I’ve been going to my current church for almost three years now. Each year, in March, there is a weekend retreat for interested ladies. It’s in the mountains. My Mom went and when she told me about it sounded fun and I thought I might like to go in the future.

BUT we were trying to conceive and I knew that if I got pregnant I would be a high risk pregnancy and that my doctor would probably not allow me to go. So when it came time to sign up for the retreat, I wouldn’t sign up just in case I got pregnant. I did that for two years and then wished I had gone each time when time for the retreat rolled around.
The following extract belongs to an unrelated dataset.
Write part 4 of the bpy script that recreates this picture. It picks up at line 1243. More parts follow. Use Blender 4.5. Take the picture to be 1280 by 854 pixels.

Well, my Mom called me the other day and said there were only about 17 spots left and asked if I wanted to go. I thought for a minute and said yes. No more putting my life on hold just in case I get pregnant. It feels empowering but scary all at the same time! Empowering because I am living my life regardless of whether I get pregnant today, next week, next year, or never – and scary for all the same reasons! In some ways, it feels like the end of an era, the end of a dream.

I’m excited about the retreat though. I think it will help improve my relationship with God, I might make some new friends, and it will be relaxing to have an entire weekend with out a computer or a cell phone! (Ok, I might go into withdrawals by the time we get home, but I will manage.) And the best part – a whole weekend with my Mommy and an opportunity for us to spend some time with one another.